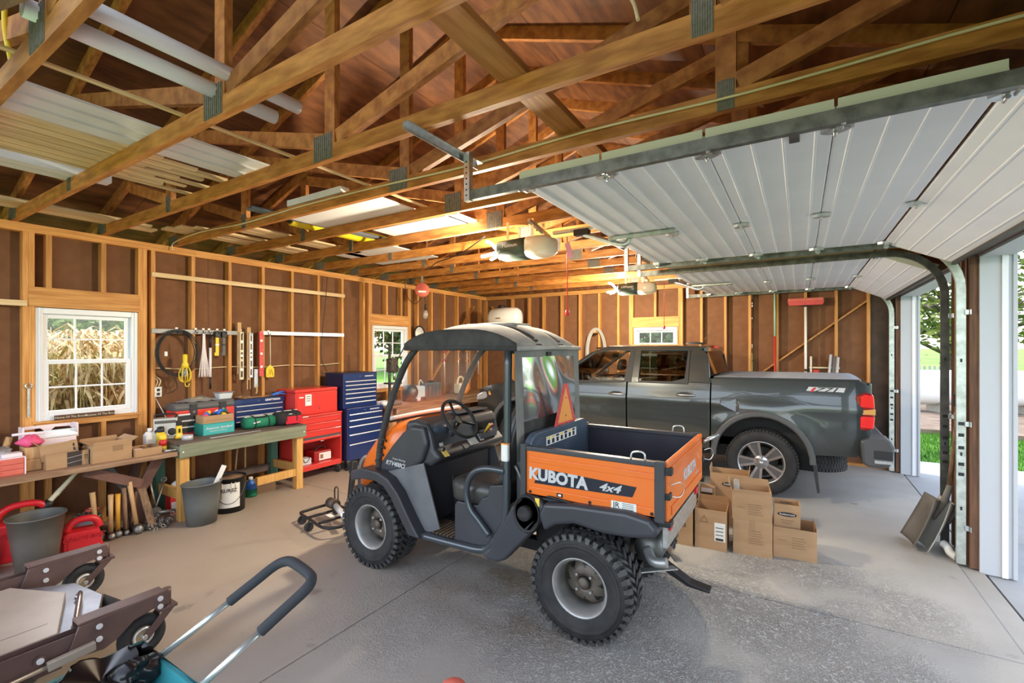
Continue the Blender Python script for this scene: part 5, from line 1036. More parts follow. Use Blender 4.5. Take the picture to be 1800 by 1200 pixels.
t = thing('wood_saw', 'hand saw with wooden handle and blue grip lying across the blue chest', 'saw', (-5.70, 3.30, Z2+.335)); MB().prism([(-.28,-.04),(.22,-.01),(.22,.02),(-.28,.05)], 0, .003, 'z').build('saw_blade', 'hickory', t); t.rotation_euler = (0, 0, math.radians(96)); MB().tube(smooth([(.18,0,.01),(.26,.03,.015),(.34,-.01,.025)], 4), .02, 8, flat=.6).build('saw_handle', 'bluetool', t)
t = thing('clamp', 'blue spring clamp on the right end of the blue chest', 'clamp', (-5.66, 3.46, Z2+.328)); MB().tube(smooth([(0,-.08,.02),(.02,0,.045),(0,.09,.05)], 4), .016, 7, flat=.6).build('clamp_jaw', 'bluetool', t); MB().tube(smooth([(.03,-.08,.015),(.03,0,.03),(.04,.09,.02)], 4), .014, 7, flat=.6).build('clamp_jaw', 'bluetool', t)
def duffel(label, loc, rz, l, r, m1, m2, front):
    t = thing('tool_bag', label, 'tool bag', loc, rz, 'tool bags on the green bench'); n = 20
    sec = lambda x, k: [(x, r*k*math.copysign(abs(math.cos(a))**.7, math.cos(a))*1.05, r*.80+(r*.8)*k*math.copysign(abs(math.sin(a))**.75, math.sin(a))) for a in [2*PI*j/n for j in range(n)]]
    MB().rings([sec(-l/2,.35), sec(-l/2+.01,.86), sec(-l/2+.05,1), sec(0,.97), sec(l/2-.05,1), sec(l/2-.01,.86), sec(l/2,.35)]).build('bag_body', m1, t)
    for x in (-l*.22, l*.22): MB().tube([(x, r*1.09*math.cos(a), r*.8+r*.79*math.sin(a)) for a in [2*PI*k/20 for k in range(20)]], .016, 5, closed=True, flat=.4).build('strap', 'bag_black', t)
    MB().tube(smooth([(-l*.22,-r*.5,r*1.5),(-l*.12,-r*.75,r*1.55),(l*.12,-r*.75,r*1.5),(l*.22,-r*.5,r*1.5)], 5), .011, 6).build('handle', 'bag_black', t); MB().bar((-l*.45,0,r*1.61), (l*.45,0,r*1.61), .012, .006).build('zipper', 'label_white', t)
    if front: part('front_panel', m2, t, (-l*.42+.05,-r*1.12,r*.14,l*.44,-r*.98,r*1.05), bevel=.012); part('panel_label', 'label_white', t, (-l*.1,-r*1.0,r*1.25,l*.05,-r*.86,r*1.33), bevel=.004)
    else: MB().tube([(-l*.3,-r*1.03,r*.8),(-l*.08,-r*1.07,r*.95)], .008, 6).build('bag_badge', 'label_white', t)
    return t
duffel('green and black duffel tool bag on the green bench', (-5.43, 3.09, Z2), 88, .36, .085, 'bag_green', 'bag_green', False)
duffel('black tool bag with a red front panel at the right end of the green bench', (-5.36, 3.40, Z2), 86, .29, .105, 'bag_black', 'bag_red', True)
tag(part('steel_rule', 'drawer_pull', None, (-5.22, 2.45, Z2+.001, -5.19, 2.98, Z2+.004)), 'long steel rule lying along the front edge of the green bench', 'ruler')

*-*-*

* [DIRECTIONS FOR THIS TASK]: Return the material word for word. Pictures are not part of the copy.

* [IN RESPONSE]:
Continue the Blender Python script for this scene: part 5, from line 1036. More parts follow. Use Blender 4.5. Take the picture to be 1800 by 1200 pixels.
t = thing('wood_saw', 'hand saw with wooden handle and blue grip lying across the blue chest', 'saw', (-5.70, 3.30, Z2+.335)); MB().prism([(-.28,-.04),(.22,-.01),(.22,.02),(-.28,.05)], 0, .003, 'z').build('saw_blade', 'hickory', t); t.rotation_euler = (0, 0, math.radians(96)); MB().tube(smooth([(.18,0,.01),(.26,.03,.015),(.34,-.01,.025)], 4), .02, 8, flat=.6).build('saw_handle', 'bluetool', t)
t = thing('clamp', 'blue spring clamp on the right end of the blue chest', 'clamp', (-5.66, 3.46, Z2+.328)); MB().tube(smooth([(0,-.08,.02),(.02,0,.045),(0,.09,.05)], 4), .016, 7, flat=.6).build('clamp_jaw', 'bluetool', t); MB().tube(smooth([(.03,-.08,.015),(.03,0,.03),(.04,.09,.02)], 4), .014, 7, flat=.6).build('clamp_jaw', 'bluetool', t)
def duffel(label, loc, rz, l, r, m1, m2, front):
    t = thing('tool_bag', label, 'tool bag', loc, rz, 'tool bags on the green bench'); n = 20
    sec = lambda x, k: [(x, r*k*math.copysign(abs(math.cos(a))**.7, math.cos(a))*1.05, r*.80+(r*.8)*k*math.copysign(abs(math.sin(a))**.75, math.sin(a))) for a in [2*PI*j/n for j in range(n)]]
    MB().rings([sec(-l/2,.35), sec(-l/2+.01,.86), sec(-l/2+.05,1), sec(0,.97), sec(l/2-.05,1), sec(l/2-.01,.86), sec(l/2,.35)]).build('bag_body', m1, t)
    for x in (-l*.22, l*.22): MB().tube([(x, r*1.09*math.cos(a), r*.8+r*.79*math.sin(a)) for a in [2*PI*k/20 for k in range(20)]], .016, 5, closed=True, flat=.4).build('strap', 'bag_black', t)
    MB().tube(smooth([(-l*.22,-r*.5,r*1.5),(-l*.12,-r*.75,r*1.55),(l*.12,-r*.75,r*1.5),(l*.22,-r*.5,r*1.5)], 5), .011, 6).build('handle', 'bag_black', t); MB().bar((-l*.45,0,r*1.61), (l*.45,0,r*1.61), .012, .006).build('zipper', 'label_white', t)
    if front: part('front_panel', m2, t, (-l*.42+.05,-r*1.12,r*.14,l*.44,-r*.98,r*1.05), bevel=.012); part('panel_label', 'label_white', t, (-l*.1,-r*1.0,r*1.25,l*.05,-r*.86,r*1.33), bevel=.004)
    else: MB().tube([(-l*.3,-r*1.03,r*.8),(-l*.08,-r*1.07,r*.95)], .008, 6).build('bag_badge', 'label_white', t)
    return t
duffel('green and black duffel tool bag on the green bench', (-5.43, 3.09, Z2), 88, .36, .085, 'bag_green', 'bag_green', False)
duffel('black tool bag with a red front panel at the right end of the green bench', (-5.36, 3.40, Z2), 86, .29, .105, 'bag_black', 'bag_red', True)
tag(part('steel_rule', 'drawer_pull', None, (-5.22, 2.45, Z2+.001, -5.19, 2.98, Z2+.004)), 'long steel rule lying along the front edge of the green bench', 'ruler')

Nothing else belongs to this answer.